Pareciera, a simple vista, que nos encontramos en una situación precaria a muchos niveles. Institucionalmente parece que el mundo, tal como lo habíamos conocido, amenaza con desmoronarse, económicamente no acabamos de remontar, la educación es un desastre, el terrorismo islámico amenaza nuestro estado de bienestar, las noticias más leídas de los periódicos digitales son siempre las más sensacionalistas y, como nos descuidemos, el Real Madrid podría perder el liderato de la Liga, que es lo único que parecía seguro hasta ahora.
Leía hace algunos meses un artículo de Félix de Azúa, próximamente académico de la Lengua, en el que expresaba el tedio ante esta precariedad que ya no nos sorprende: es ya imposible que suceda lo inesperado, venía a decir. O lo que es lo mismo: no hay a la vista posibilidad de salvación y por lo tanto la postura adecuada, la que menos sufrimiento conlleva, es la aceptación del aburrimiento.

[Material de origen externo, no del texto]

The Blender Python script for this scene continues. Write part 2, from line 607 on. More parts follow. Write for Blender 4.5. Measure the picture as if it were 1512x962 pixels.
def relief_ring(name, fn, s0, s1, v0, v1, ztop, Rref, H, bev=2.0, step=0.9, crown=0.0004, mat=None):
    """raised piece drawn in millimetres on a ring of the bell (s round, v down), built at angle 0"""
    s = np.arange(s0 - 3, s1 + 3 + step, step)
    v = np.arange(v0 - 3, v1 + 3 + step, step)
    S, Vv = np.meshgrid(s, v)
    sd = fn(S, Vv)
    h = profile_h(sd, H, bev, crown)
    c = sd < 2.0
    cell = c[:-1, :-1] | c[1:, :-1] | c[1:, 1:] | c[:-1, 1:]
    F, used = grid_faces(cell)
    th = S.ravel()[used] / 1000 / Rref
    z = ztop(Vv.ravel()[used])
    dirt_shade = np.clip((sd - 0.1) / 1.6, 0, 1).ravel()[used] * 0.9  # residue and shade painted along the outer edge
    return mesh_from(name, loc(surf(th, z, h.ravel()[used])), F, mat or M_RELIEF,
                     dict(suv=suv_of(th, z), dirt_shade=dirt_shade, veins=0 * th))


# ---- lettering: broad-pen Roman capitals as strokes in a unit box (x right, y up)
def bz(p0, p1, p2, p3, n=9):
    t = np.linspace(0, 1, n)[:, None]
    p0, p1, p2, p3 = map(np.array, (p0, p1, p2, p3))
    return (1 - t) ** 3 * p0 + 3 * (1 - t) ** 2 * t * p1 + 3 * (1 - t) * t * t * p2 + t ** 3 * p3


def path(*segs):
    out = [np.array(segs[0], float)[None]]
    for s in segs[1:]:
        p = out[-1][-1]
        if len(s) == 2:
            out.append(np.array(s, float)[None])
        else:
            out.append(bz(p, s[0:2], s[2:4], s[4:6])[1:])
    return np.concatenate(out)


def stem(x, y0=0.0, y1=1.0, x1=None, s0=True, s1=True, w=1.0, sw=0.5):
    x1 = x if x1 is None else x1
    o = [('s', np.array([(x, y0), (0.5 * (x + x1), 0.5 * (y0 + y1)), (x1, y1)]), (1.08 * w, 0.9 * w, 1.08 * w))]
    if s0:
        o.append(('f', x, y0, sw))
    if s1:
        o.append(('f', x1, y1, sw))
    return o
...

Y sin embargo, por más precaria y aparentemente tediosa que sea nuestra vida, hay algo extraño en nuestra naturaleza que, en el fondo, se rebela contra el casi evidente eterno retorno de lo mismo. No negaremos que es fuente de frustración este querer escapar, y de dolor y sufrimiento. Sin embargo, por más que nos digamos después de la última colleja que nos da la vida que no hay esperanza, no nos lo creemos. Al menos existe dentro de nosotros una exigencia, más nuestra que nuestras palabras, que no se conforma. Ante todo el mal que nos rodea se manifiesta esta voz que quiere lo inalcanzable. Aunque tratemos de esconderla y amordazarla, acaba volviendo.
Siendo esto así, ¿qué se nos pide? ¿Existe una postura que sea justa y que mantenga en pie esta exigencia y que, al mismo tiempo, no renuncie a la experiencia del tedio y a la imposibilidad de alcanzar una respuesta?